In the 4 tetrads of Anipanasati (a map of breath meditation), item #3 and #7 are to be sensitive to the body and mind. This can be seen in multiple ways.
Sensitive first is just listening, observing. You don't disturb what is going on. You try to do very little and see what has momentum, what keeps on moving because it still has energy.
Sensitive second could be watching the momentum change. In the widest sense, you can watch to see where a stirring (of sadness, happiness, wanting, or aversion) lessens and lessens until it goes away. If you are lucky, you will see several circuits of this so you start to see the pattern. If you are even luckier, you will see how your habits (old karma) might shoot off a thought or feeling that keeps a stirring to stay stirred up (it gives it more energy).
Sensitive third is a level of gentle experimentation. You can try to adjust (slowly, carefully, with lots of noticing) your perceptions or thought patterns. You arent trying to overpower it... In general everyone can always squash a stirring if we apply lots of effort; it isn't a rare or great skill. You are trying to do the smallest things possible to see what then changes in the mind. Maybe taking 3 deep breaths. Maybe just saying, "what am i choosing". Maybe a question, "am I keeping this stirring/sensation going?" And then watch. It is like a careful chemistry experiment where you did a small thing (input) and are trying to notice the result (output).
All of this is sensitivity of the body (#3) or of the mental qualities (#7).
Only then, after you have been sensitive, that is where the Buddha lists "calming". This is after you have looked at all your tools of thinking. And then you decide what tools of thinking to apply.
Calming is different from ending a stirring. In an important way, we want to make sure the tools we apply to end the stirring doesn't create another stirring. A major new stirring happens when we bottle it up (anger, desire, spinning thoughts). When bottled, the pressure can build. The cause of anger or greed or spinning thoughts, if it remains, keeps building it up. If this is true, this is where we go back to sensitivity. One might say, "i have a level of calm right now, but i see my actions creating a bomb in the future."
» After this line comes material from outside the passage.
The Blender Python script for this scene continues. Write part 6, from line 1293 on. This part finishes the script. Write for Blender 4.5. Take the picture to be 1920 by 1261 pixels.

We have to notice and to be honest with oneself. We might not know if we have calmed ourselves with a future bomb or without building pressure and thus avoiding a future bomb. Is this case, we might need to be very cautious and resolute, checking (yes, checking is allowed) to see if pressure is bulding up. If it builds up in a way we are familiar with, we can address it... relieve the pressure or cut off the source. But it could build up in a hidden way or unfamiliar way. In that case, we should be quick to react (like a firefighter), but we cannot beat ourselves up for not seeing. We can push ourselves to do better next time to check. With gladness.
The process of calming is a tricky thing. It is not enturely straightforward. It is a bit like whack-a-mole. Knock mole #1 down and mole #2 might pop up. And in tricky ways in our blind spots.
So we need to be very careful. Don't skip the step of noticing and being sensitive. When we are very sensitive, we can generate calmness in a full and benficial way. When we are not sensitive, generating calmness can have impatience and a lack of skill. And it CAN cause more harm then good. In the short run, we can create other stirrings. In the long run, we can get confused and think that calming IS the goal, we can aim too low and focus on the surface elements of the mind.